Personally, I freeze 'em in a plastic food container (easily held by the bottom) and when I drive to work (in a nearby state forest) I toss 'em out the window - making certain to drive as close to the left side ditch as possible. I work third shift so there's rarely any other traffic. I wear yellow lenses which enable me to see the critters well in-advance and the critters either eat or carry off the scraps (NO paper, plastic, metal, glass, etc) before my return trip at morning. We have a LOT of possums, raccoons, skunks, deer and foxes living nearby. UNLIKE the 'city slickers', who drive up here at the weekend, I don't throw out burger trash ONTO the roads - just enticing the little buggers into becoming road-kill. I make certain to clear the ditch so they can eat safely out of harm's way. And, if they ever DO manage to get flattened, the flock of vultures roosting on our building will surely clean-up the mess.
OMG! NOooooo! Please don't If you put it in your garbage disposal then YOU have to pay your are water treatment plant to take all that stuff out of the water and dump it into the local landfill. If you have a septic tank they highly recommend you don't have a garbage disposal for the same reason you will have to have all that gunk pumped out. Think about it do you want all of your rotten meat and oily leftovers floating in your favorite swimming or fishing holes. I can tell you the fish and the rest of the aquatic life doesn't. I live in a heavily populated area and these are the rules for my composting... If it is plant life that isn't coated in oil or meat, COMPOST IT or find someone near by who will. If it is a meat or dairy product and you live in an area not concerned about rats and mice put it out in the field (far away from your house) where the fox, etc can get it. If not toss it in the trash. If it is a carb (aka bread, cereal, and even stale nuts) put them out for the birds, squirrels, and chipmunks in the morning (the are day light critters while the rats, mice, etc will more likely come at night). Nuts you could put in the compost but just like the meat and carbs you are likely to attack critters you don't want (aka rats, opossums, etc). Rice should be put in the trash. The rice can dry out and then when eaten by birds, etc can swell and kill them. This is the same reason weddings have changed from throwing rice to throwing bird seed. Those white doves should be flying not dying. Okay time to get off my recycled soap box. :)
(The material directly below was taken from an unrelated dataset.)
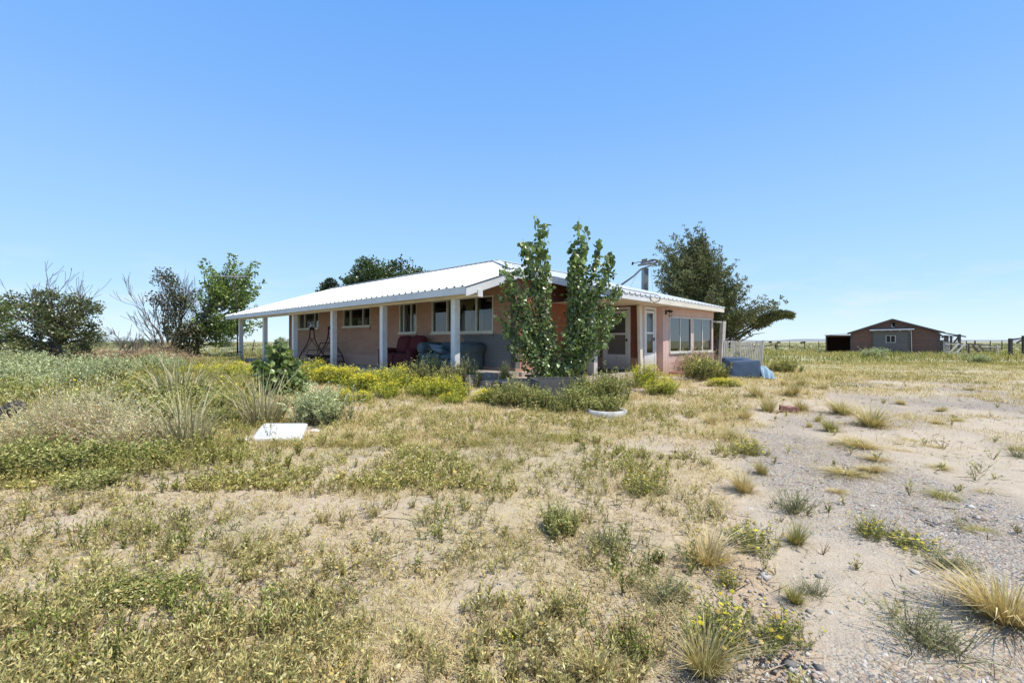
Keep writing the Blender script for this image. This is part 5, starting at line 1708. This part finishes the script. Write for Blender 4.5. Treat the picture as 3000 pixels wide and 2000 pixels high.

COMPOST. 1/3 of household "garbage" is compostable. Everyone is responsible for the earth. Everyone.
I've always wondered about the landfill vs disposal. So I'm glad to have that answered. And to all those who demand composting, as much as I would like too, I've lived in 3 apartments in the last 3 years, and will be moving again in November. It's just not practical for my life right now. And sure they have those indoor automatic composting bins, but I'm also not in a position to shell out $300 and lose valuable space in a tiny kitchen.
I not only compost my Veggie scraps, but other non-veggie leftovers I put out for the birds and other wild life. The titmice birds are particularly fond of meat! I live in a rural area so it might be easier for me, but I never use my garbage disposal...well maybe after thanks giving dinner sometimes. By putting out what I don't compost for the birds and animals I get the added benefit of seeing more wild life.